***** Collected data
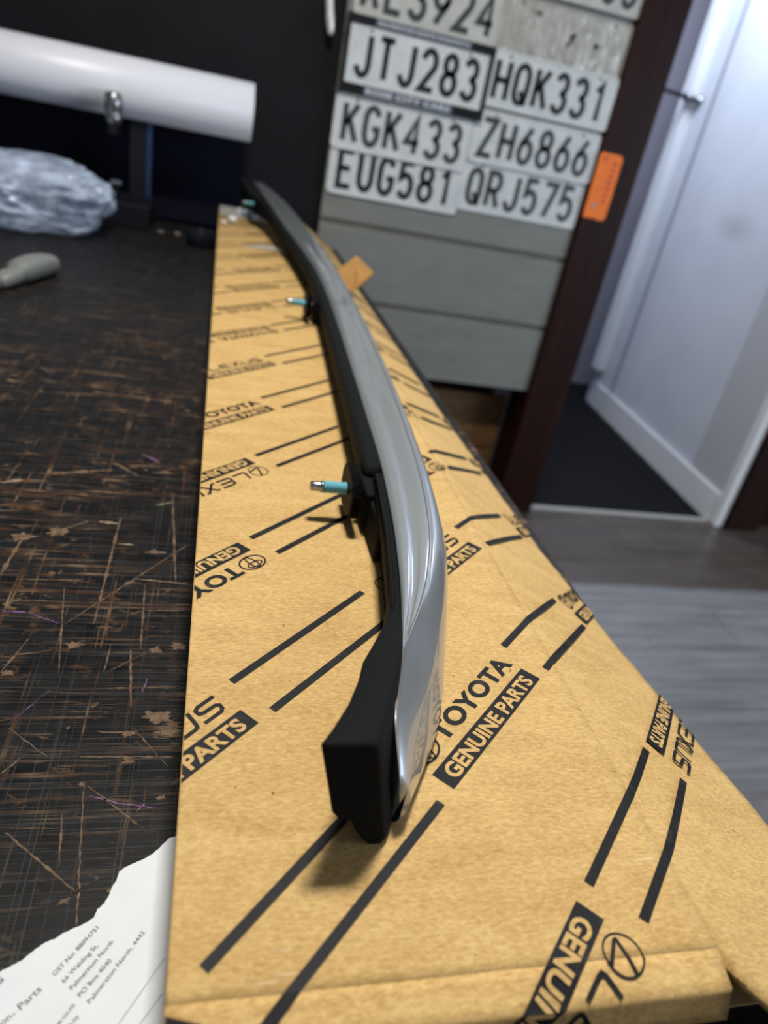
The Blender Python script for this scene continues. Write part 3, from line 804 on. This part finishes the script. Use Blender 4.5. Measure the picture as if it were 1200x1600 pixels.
# loose foam scraps at the far end of the box
for i, (x, yv, r) in enumerate(((.030, 1.70, .011), (.012, 1.66, .006), (.052, 1.86, .012), (.085, 1.88, .010))):
    bm = bmesh.new(); bmesh.ops.create_icosphere(bm, subdivisions=2, radius=r)
    for v in bm.verts: v.co *= 1+.35*noise.noise(v.co*130+Vector((i, 0, 0))); v.co.z *= .6
    bmesh.ops.translate(bm, verts=bm.verts[:], vec=(x, yv, ZB+r*.55+.001))
    tag(ob('foam_scrap', bm, M_CRUMB, None, True), ['larger white foam scrap at the far left corner of the cardboard box', 'tiny white foam scrap on the far left edge of the cardboard box', 'white foam scrap in the middle of the far taped end of the box', 'white foam scrap nearest the rail at the far taped end of the box'][i], 'scrap', 'white foam scraps on the box')

# ------------------------------------------------------------------ roof rail
rail = root('roof_rail', (.13, .8, ZB), 'silver and black curved roof rail lying on its side on the cardboard box', 'roof rail')
LY = [.178, .19, .203, .2373, .271, .2945, .319, .340, .3875, .43, .509, .665, .79, .93, 1.08, 1.27, 1.5, 1.7, 1.88]
LX = [.0815, .0796, .0818, .0919, .0990, .1033, .1069, .1100, .1150, .1190, .1234, .1312, .1372, .1425, .1445, .1370, .1160, .0960, .0740]
ZY = [.178, .184, .19, .203, 1.15, 1.35, 1.5, 1.7, 1.88]; ZZ = [.024, .032, .0365, .040, .040, .043, .050, .062, .075]
RY = [.178, .19, .20, .21, .22, .235, .255, .30, .346, .413, .512, .65, .81, 1.1, 1.28, 1.5, 1.7, 1.88]
RX = [.0875, .0950, .1005, .1065, .1115, .1180, .1245, .1375, .149, .158, .166, .1735, .180, .1865, .1850, .1690, .1460, .100]
GY = [.178, .232, .24, .25, .27, .30, .345, .45, .6, .8, 1.9]; GP = [0., 0., .06, .16, .34, .50, .60, .70, .76, .80, .80]
Lx = lambda y: smoothI(y, LY, LX); Rx = lambda y: smoothI(y, RY, RX); Zt = lambda y: smoothI(y, ZY, ZZ)
Gp = lambda y: max(0., smoothI(y, GY, GP))
def stations():
    ys = []; y = .178
    while y < 1.88:
        ys.append(y); y += .003 if y < .3 else (.008 if y < .6 else .02)
    return ys+[1.88]
secs = []
for y in stations():
    L, R, z, g = Lx(y), Rx(y), Zt(y), Gp(y)
    zl = max(0, z-.040) if y > 1 else 0.0
    W = R-L; P = []
    Ht = z-zl
    if True:
        gd = min(1., g/.5); g = max(g, .012)
        for p, dz in ((0, -.0016), (.006, -.0004), (.02, 0), (.30, .0004), (.38, -.0001*gd), (.44, -.0005*gd), (.50, -.0006*gd), (.58, -.0005*gd), (.66, -.0001*gd), (.72, .0002), (.90, 0), (.985, -.0004), (1.0, -.0005*gd), (1.012, -.0004)):
            P.append((L+W*g*min(p, 1.01), z+dz))
    else:
        for k in range(14):
            P.append((L+.0012*k/13*.5, z-.0022*(1-k/13)**2))
    # outer rounded flank
    N_ = 14; gx = P[-1][0]; gz = P[-1][1]
    zb_ = zl+.007
    for k in range(1, N_+1):
        t = k/N_*pi/2
        xx = gx+(R-gx)*sin(t)**.95; z_ = zb_+(gz-zb_)*cos(t)**(.9+.35*(1-min(1, g/.5))) if k < N_ else zb_
        sl = k/N_; yy_ = min(1., max(0., (.35-y)/.14)); wl = .85*yy_*yy_*(3-2*yy_)
        xl = gx+(R-gx)*sl+.0022*sin(pi*sl)**.8; z2 = gz+(zb_-gz)*sl+.0012*sin(pi*sl)
        P.append((xx*(1-wl)+xl*wl, z_*(1-wl)+z2*wl))
    P += [(R-.0008, zl+.0035), (R-.0028, zl+.0012), (R-.006, zl+.0006), (L+.45*W, zl+.0006), (L+.008 if y > .27 else L+.004, zl+.002), (L+.005 if y > .27 else L+.0005, zl+.010 if Ht > .03 else zl+.004)]+([(L+.004, z-.006), (L+.0006, z-.004)] if y > .27 else [(L+.0004, z-.006), (L+.0002, z-.004)])
    secs.append([Vector((x, y, ZB+zv)) for x, zv in P])
for _ in range(5):     # ease the sections into one another
    secs = [secs[0]]+[[(a+b*2+c)/4 for a, b, c in zip(secs[i-1], secs[i], secs[i+1])] if secs[i][0].y < .42 else secs[i] for i in range(1, len(secs)-1)]+[secs[-1]]
bm = loft(bmesh.new(), secs)
ob('silver_cover', bm, M_SILVER, rail, True)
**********
» Task prompt
Give again, word for word, every line from the top of the data above to the line holding "tag(ob('foam_scrap', bm, M_CRUMB, None, True), ['larger", inclusive, with the pictures left out.

» Correct result
The Blender Python script for this scene continues. Write part 3, from line 804 on. This part finishes the script. Use Blender 4.5. Measure the picture as if it were 1200x1600 pixels.
# loose foam scraps at the far end of the box
for i, (x, yv, r) in enumerate(((.030, 1.70, .011), (.012, 1.66, .006), (.052, 1.86, .012), (.085, 1.88, .010))):
    bm = bmesh.new(); bmesh.ops.create_icosphere(bm, subdivisions=2, radius=r)
    for v in bm.verts: v.co *= 1+.35*noise.noise(v.co*130+Vector((i, 0, 0))); v.co.z *= .6
    bmesh.ops.translate(bm, verts=bm.verts[:], vec=(x, yv, ZB+r*.55+.001))
    tag(ob('foam_scrap', bm, M_CRUMB, None, True), ['larger white foam scrap at the far left corner of the cardboard box', 'tiny white foam scrap on the far left edge of the cardboard box', 'white foam scrap in the middle of the far taped end of the box', 'white foam scrap nearest the rail at the far taped end of the box'][i], 'scrap', 'white foam scraps on the box')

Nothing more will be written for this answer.